Het was 1 mei en een vrije dag in Zuid-Afrika. Het kwam een beetje op een raar moment want het was de dag ná Koninginnedag. Nu maakt het ook weer niet zo heel veel uit, bedacht ik me terwijl ik nog in bed lag, want in feite ben ik dus helemaal niet koningsgezind. Nou ja, ik ben ook niet níet koningsgezind, maar gewoon neutraal. Ik kan het verder niet onderbouwen en als mensen vragen of ik soms republikein ben, denk ik dat van niet, maar als we een president zouden hebben, zou ik het ook wel best vinden vermoed ik. En zo was de vrije dag eigenlijk nog niet eens echt begonnen en was ik me al bewust van een gapend gat in mijn algemene ontwikkeling. Ik wilde het liefst onder de deken kruipen en er verder het mijne van vinden (niks dus) maar zelfs dat is niet eenvoudig met drie kinderen.  

Dus zo klom ik uit bed. Nee grapje, ik begrijp nooit wat mensen daarmee bedoelen. De enige keren dat ik als een soort kabouter in bed klom en zo min of meer uit bed gleed en op de grond plofte, was tijdens mijn kraamtijd. En kabouter, kabouter, alleen vanwege dat hoge bed op klossen, verder zie je er natuurlijk gewoon uit als een enorme berg mens met je zwangere buik en opgeblazen ledematen. Ik heb nog wel eens gedacht dat ze met die roze wolk dat hoge bed bedoelen. Maar dat zal wel niet hè, onder een roze wolk staat immers niet alle troep die eigenlijk bedoeld is om weg te gooien en nu ineens zichtbaar onder je bed stof staat te happen.

Dus ik stapte uit bed en viel met mijn neus in een bordspel. Alle kinderen deden mee. Het is een spel met een ijsberg, een brug, een iglo en vier beestjes die via de brug van de ijsberg naar de iglo moeten.

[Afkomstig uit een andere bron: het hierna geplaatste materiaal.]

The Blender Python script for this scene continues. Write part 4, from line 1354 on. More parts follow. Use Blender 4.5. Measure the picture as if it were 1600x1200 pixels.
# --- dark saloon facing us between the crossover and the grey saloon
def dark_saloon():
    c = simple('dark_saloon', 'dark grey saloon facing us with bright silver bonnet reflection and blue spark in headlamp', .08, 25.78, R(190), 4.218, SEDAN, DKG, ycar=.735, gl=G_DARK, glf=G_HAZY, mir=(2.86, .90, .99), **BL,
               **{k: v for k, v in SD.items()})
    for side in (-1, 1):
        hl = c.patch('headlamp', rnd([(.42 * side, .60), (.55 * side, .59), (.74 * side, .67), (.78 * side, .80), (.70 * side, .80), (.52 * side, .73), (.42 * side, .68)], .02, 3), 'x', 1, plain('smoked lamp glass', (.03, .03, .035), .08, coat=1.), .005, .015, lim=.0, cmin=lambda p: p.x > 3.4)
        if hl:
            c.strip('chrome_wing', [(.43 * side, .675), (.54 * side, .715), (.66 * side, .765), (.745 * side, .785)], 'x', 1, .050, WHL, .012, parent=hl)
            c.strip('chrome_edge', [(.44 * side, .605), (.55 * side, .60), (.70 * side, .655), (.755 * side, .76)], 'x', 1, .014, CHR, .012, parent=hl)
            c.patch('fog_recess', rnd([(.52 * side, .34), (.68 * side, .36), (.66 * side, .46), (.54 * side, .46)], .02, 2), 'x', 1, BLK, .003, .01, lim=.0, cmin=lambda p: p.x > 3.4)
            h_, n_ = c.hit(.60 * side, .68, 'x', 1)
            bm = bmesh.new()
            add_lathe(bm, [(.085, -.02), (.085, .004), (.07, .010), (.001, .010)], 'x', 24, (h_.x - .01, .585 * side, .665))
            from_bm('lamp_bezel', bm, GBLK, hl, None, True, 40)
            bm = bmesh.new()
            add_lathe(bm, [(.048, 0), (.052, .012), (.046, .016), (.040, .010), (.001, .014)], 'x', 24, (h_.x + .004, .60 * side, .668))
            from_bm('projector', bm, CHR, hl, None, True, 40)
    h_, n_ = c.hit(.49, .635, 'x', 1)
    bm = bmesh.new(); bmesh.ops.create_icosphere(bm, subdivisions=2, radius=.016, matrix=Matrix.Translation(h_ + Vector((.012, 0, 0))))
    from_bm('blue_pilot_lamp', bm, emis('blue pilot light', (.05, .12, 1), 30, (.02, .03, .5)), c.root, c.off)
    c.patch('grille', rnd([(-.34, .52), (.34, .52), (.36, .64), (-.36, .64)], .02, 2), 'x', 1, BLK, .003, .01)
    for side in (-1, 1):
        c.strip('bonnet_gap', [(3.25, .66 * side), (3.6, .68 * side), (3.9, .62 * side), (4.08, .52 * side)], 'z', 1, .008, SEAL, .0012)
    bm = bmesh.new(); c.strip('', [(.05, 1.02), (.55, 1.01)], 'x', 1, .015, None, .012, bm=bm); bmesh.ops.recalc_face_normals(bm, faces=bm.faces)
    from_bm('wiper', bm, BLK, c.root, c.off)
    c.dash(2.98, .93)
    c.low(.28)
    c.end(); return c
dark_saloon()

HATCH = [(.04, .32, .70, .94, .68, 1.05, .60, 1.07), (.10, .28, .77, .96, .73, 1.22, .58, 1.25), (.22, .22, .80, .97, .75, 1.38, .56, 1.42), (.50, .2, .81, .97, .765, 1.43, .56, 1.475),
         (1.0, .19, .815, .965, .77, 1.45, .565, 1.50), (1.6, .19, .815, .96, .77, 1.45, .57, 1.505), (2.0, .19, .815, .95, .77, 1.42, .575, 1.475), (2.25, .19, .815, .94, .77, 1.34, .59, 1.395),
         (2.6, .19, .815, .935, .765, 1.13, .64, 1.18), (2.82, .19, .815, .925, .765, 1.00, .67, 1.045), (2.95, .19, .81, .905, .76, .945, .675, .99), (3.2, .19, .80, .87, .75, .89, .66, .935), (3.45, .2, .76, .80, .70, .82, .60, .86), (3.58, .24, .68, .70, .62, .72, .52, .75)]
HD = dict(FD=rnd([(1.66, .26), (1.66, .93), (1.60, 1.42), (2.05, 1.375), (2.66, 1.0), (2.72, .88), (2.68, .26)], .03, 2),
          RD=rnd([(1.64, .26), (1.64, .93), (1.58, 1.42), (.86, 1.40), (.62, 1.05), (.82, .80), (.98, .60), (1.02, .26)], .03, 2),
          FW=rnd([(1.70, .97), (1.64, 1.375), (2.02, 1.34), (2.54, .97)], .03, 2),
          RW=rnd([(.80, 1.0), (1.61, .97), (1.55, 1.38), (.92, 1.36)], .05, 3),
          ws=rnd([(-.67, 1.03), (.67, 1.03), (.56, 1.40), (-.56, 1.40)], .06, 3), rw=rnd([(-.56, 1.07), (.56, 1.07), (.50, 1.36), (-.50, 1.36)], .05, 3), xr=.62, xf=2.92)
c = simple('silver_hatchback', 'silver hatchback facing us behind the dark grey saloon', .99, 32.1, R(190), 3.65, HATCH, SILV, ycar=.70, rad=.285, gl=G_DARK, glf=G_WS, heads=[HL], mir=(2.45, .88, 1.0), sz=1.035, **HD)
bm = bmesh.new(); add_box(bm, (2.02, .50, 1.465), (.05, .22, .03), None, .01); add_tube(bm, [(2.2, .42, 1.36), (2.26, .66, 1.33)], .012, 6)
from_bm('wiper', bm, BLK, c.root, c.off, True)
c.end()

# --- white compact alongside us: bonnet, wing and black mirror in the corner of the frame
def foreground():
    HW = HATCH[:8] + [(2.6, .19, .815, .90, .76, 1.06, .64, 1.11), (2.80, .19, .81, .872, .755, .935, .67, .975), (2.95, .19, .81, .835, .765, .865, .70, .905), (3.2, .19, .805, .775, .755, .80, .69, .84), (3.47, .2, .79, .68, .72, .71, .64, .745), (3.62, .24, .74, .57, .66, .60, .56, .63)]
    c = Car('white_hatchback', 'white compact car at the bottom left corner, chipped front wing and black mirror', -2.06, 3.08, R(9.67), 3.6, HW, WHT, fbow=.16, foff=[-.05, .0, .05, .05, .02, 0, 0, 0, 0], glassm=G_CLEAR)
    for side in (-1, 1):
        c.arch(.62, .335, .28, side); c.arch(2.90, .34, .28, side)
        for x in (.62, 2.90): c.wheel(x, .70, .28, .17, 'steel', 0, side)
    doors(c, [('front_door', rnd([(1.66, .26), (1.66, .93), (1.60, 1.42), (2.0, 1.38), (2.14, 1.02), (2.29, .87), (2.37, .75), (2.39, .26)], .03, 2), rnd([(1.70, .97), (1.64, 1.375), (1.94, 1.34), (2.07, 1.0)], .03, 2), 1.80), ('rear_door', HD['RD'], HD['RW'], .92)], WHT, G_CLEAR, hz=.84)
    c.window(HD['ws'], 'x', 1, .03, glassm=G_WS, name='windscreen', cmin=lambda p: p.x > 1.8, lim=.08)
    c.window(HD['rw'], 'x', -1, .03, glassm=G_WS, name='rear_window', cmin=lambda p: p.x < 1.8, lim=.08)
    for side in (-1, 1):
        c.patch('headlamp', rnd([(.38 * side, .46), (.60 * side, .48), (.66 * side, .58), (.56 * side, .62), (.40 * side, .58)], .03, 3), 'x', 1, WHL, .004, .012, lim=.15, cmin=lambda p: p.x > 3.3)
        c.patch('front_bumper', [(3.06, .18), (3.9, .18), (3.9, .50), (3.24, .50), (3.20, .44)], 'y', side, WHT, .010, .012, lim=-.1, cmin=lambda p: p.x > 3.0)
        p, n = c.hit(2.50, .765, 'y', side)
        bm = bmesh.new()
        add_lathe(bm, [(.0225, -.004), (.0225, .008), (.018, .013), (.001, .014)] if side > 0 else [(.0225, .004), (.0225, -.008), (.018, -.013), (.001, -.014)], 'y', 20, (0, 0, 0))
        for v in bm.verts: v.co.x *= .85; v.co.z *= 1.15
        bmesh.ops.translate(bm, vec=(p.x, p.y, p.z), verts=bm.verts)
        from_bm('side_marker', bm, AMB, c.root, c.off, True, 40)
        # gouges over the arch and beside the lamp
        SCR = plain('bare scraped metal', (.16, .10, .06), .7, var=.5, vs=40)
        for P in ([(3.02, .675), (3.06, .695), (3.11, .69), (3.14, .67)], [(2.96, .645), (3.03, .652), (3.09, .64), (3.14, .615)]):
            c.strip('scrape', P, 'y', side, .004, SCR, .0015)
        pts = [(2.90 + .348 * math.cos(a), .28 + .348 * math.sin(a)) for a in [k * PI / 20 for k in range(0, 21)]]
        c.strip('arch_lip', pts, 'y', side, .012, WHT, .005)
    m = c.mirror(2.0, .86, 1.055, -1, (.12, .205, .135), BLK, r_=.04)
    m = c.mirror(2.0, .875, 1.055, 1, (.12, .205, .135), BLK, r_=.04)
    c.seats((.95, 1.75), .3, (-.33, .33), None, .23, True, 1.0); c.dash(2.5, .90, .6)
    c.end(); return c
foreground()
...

Je wint en verliest als team en mijn kinderen kregen het toch voor elkaar er een competitie-element in te brengen met schreeuwen en huilen en toen was het inmiddels 6.00 uur en ik wilde nog steeds dat ik bed was blijven liggen.

Toen we (na zeker 10 minuten) klaar waren met het spel, stak mijn opruimwoede plots de kop op. Deze opruimwoede verloopt cyclisch, theoretisch zouden we ons er dus op kunnen voorbereiden en dat zou dan weer een hoop frustratie schelen. Nu komt het toch altijd weer als een verrassing en dat gaat ongeveer zo. Eerst is het heel netjes van de laatste keer opruimen en kijk ik af en toe vol trots naar al die kaarsrechte stapeltjes kleding. Daarna houd ik het nog een beetje bij, na een tijdje leg ik dingen gewoon in de kast en min of meer op stapels, vervolgens prop ik het ook tussen de stapels en daarna vraag ik me hardop af HOE! het toch GVD! toch zo ver is gekomen!

Dus zo hobbelden we door de dag van dit en dat en tralala en zo tegen de wijn vroeg ik voor de zekerheid even aan man J. wat hij nou eigenlijk vond van het koningshuis, maar hij had ook niet echt een mening. Zo zaten we even naast elkaar te zwijgen, overwogen of we iets ervan op Wikipedia zouden opzoeken, maar bedachten dat als we maar gewoon alleen met elkaar blijven praten, niemand er ooit iets van zou merken. En toen was het godzijdank alweer bedtijd.